• **Aim of the exercise**: Your task is to quote the material that follows, in full and exactly.

----

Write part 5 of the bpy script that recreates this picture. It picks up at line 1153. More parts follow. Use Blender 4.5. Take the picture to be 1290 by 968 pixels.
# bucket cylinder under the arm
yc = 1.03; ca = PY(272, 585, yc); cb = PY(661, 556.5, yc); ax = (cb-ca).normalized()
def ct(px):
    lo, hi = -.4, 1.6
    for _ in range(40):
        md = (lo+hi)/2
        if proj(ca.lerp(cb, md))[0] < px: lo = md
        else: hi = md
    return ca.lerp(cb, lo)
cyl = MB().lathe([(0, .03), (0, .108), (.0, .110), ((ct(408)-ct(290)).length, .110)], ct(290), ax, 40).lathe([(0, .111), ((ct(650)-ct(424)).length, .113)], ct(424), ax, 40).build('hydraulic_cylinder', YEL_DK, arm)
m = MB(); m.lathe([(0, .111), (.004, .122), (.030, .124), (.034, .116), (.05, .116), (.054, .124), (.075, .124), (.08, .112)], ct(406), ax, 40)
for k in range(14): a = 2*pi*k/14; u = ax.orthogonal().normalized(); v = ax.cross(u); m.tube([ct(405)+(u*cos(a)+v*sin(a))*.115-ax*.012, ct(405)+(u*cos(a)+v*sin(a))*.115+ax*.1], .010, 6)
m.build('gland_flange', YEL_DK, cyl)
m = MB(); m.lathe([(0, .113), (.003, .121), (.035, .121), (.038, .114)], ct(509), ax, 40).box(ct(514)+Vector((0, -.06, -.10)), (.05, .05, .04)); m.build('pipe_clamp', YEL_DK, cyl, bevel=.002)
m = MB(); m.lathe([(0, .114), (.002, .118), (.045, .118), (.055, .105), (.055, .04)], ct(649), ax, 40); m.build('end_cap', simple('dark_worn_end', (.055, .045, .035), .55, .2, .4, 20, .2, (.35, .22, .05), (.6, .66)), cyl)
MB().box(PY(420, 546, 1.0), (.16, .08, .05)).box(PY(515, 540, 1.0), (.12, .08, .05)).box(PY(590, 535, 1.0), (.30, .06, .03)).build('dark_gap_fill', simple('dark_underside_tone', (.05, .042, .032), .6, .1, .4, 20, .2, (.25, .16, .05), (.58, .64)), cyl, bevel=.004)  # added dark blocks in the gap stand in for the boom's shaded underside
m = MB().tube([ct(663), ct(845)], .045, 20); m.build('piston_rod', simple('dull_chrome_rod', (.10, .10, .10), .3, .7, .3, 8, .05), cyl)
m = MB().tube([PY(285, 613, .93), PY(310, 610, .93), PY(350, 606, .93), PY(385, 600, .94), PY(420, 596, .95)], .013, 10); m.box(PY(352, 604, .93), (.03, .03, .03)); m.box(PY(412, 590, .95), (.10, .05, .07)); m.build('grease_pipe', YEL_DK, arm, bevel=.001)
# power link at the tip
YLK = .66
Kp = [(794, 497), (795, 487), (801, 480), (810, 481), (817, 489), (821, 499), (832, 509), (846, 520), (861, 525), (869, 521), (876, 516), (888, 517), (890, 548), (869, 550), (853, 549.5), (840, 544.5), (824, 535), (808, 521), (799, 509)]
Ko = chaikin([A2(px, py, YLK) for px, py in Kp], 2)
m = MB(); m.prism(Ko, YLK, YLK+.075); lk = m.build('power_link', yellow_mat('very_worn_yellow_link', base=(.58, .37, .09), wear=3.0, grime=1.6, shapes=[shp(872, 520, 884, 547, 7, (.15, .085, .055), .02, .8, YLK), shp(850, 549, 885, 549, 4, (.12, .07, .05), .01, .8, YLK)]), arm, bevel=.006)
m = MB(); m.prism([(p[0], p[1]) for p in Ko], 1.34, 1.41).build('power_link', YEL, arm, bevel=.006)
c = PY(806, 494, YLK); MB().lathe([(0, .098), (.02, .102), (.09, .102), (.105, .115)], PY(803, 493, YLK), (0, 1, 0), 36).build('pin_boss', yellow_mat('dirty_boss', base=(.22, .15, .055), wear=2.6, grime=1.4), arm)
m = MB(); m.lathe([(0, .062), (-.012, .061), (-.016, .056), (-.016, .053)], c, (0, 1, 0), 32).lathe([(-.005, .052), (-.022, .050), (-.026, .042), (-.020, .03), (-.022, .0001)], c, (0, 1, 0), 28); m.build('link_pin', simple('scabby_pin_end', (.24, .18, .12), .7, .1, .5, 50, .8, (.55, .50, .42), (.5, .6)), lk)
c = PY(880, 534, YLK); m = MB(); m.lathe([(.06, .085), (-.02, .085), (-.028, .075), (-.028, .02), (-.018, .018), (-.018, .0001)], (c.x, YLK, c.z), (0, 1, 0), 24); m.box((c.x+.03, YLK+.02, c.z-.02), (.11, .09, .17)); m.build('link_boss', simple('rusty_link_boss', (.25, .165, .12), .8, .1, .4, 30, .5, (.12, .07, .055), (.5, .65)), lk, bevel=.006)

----

• **Answer in full**:
Write part 5 of the bpy script that recreates this picture. It picks up at line 1153. More parts follow. Use Blender 4.5. Take the picture to be 1290 by 968 pixels.
# bucket cylinder under the arm
yc = 1.03; ca = PY(272, 585, yc); cb = PY(661, 556.5, yc); ax = (cb-ca).normalized()
def ct(px):
    lo, hi = -.4, 1.6
    for _ in range(40):
        md = (lo+hi)/2
        if proj(ca.lerp(cb, md))[0] < px: lo = md
        else: hi = md
    return ca.lerp(cb, lo)
cyl = MB().lathe([(0, .03), (0, .108), (.0, .110), ((ct(408)-ct(290)).length, .110)], ct(290), ax, 40).lathe([(0, .111), ((ct(650)-ct(424)).length, .113)], ct(424), ax, 40).build('hydraulic_cylinder', YEL_DK, arm)
m = MB(); m.lathe([(0, .111), (.004, .122), (.030, .124), (.034, .116), (.05, .116), (.054, .124), (.075, .124), (.08, .112)], ct(406), ax, 40)
for k in range(14): a = 2*pi*k/14; u = ax.orthogonal().normalized(); v = ax.cross(u); m.tube([ct(405)+(u*cos(a)+v*sin(a))*.115-ax*.012, ct(405)+(u*cos(a)+v*sin(a))*.115+ax*.1], .010, 6)
m.build('gland_flange', YEL_DK, cyl)
m = MB(); m.lathe([(0, .113), (.003, .121), (.035, .121), (.038, .114)], ct(509), ax, 40).box(ct(514)+Vector((0, -.06, -.10)), (.05, .05, .04)); m.build('pipe_clamp', YEL_DK, cyl, bevel=.002)
m = MB(); m.lathe([(0, .114), (.002, .118), (.045, .118), (.055, .105), (.055, .04)], ct(649), ax, 40); m.build('end_cap', simple('dark_worn_end', (.055, .045, .035), .55, .2, .4, 20, .2, (.35, .22, .05), (.6, .66)), cyl)
MB().box(PY(420, 546, 1.0), (.16, .08, .05)).box(PY(515, 540, 1.0), (.12, .08, .05)).box(PY(590, 535, 1.0), (.30, .06, .03)).build('dark_gap_fill', simple('dark_underside_tone', (.05, .042, .032), .6, .1, .4, 20, .2, (.25, .16, .05), (.58, .64)), cyl, bevel=.004)  # added dark blocks in the gap stand in for the boom's shaded underside
m = MB().tube([ct(663), ct(845)], .045, 20); m.build('piston_rod', simple('dull_chrome_rod', (.10, .10, .10), .3, .7, .3, 8, .05), cyl)
m = MB().tube([PY(285, 613, .93), PY(310, 610, .93), PY(350, 606, .93), PY(385, 600, .94), PY(420, 596, .95)], .013, 10); m.box(PY(352, 604, .93), (.03, .03, .03)); m.box(PY(412, 590, .95), (.10, .05, .07)); m.build('grease_pipe', YEL_DK, arm, bevel=.001)
# power link at the tip
YLK = .66
Kp = [(794, 497), (795, 487), (801, 480), (810, 481), (817, 489), (821, 499), (832, 509), (846, 520), (861, 525), (869, 521), (876, 516), (888, 517), (890, 548), (869, 550), (853, 549.5), (840, 544.5), (824, 535), (808, 521), (799, 509)]
Ko = chaikin([A2(px, py, YLK) for px, py in Kp], 2)
m = MB(); m.prism(Ko, YLK, YLK+.075); lk = m.build('power_link', yellow_mat('very_worn_yellow_link', base=(.58, .37, .09), wear=3.0, grime=1.6, shapes=[shp(872, 520, 884, 547, 7, (.15, .085, .055), .02, .8, YLK), shp(850, 549, 885, 549, 4, (.12, .07, .05), .01, .8, YLK)]), arm, bevel=.006)
m = MB(); m.prism([(p[0], p[1]) for p in Ko], 1.34, 1.41).build('power_link', YEL, arm, bevel=.006)
c = PY(806, 494, YLK); MB().lathe([(0, .098), (.02, .102), (.09, .102), (.105, .115)], PY(803, 493, YLK), (0, 1, 0), 36).build('pin_boss', yellow_mat('dirty_boss', base=(.22, .15, .055), wear=2.6, grime=1.4), arm)
m = MB(); m.lathe([(0, .062), (-.012, .061), (-.016, .056), (-.016, .053)], c, (0, 1, 0), 32).lathe([(-.005, .052), (-.022, .050), (-.026, .042), (-.020, .03), (-.022, .0001)], c, (0, 1, 0), 28); m.build('link_pin', simple('scabby_pin_end', (.24, .18, .12), .7, .1, .5, 50, .8, (.55, .50, .42), (.5, .6)), lk)
c = PY(880, 534, YLK); m = MB(); m.lathe([(.06, .085), (-.02, .085), (-.028, .075), (-.028, .02), (-.018, .018), (-.018, .0001)], (c.x, YLK, c.z), (0, 1, 0), 24); m.box((c.x+.03, YLK+.02, c.z-.02), (.11, .09, .17)); m.build('link_boss', simple('rusty_link_boss', (.25, .165, .12), .8, .1, .4, 30, .5, (.12, .07, .055), (.5, .65)), lk, bevel=.006)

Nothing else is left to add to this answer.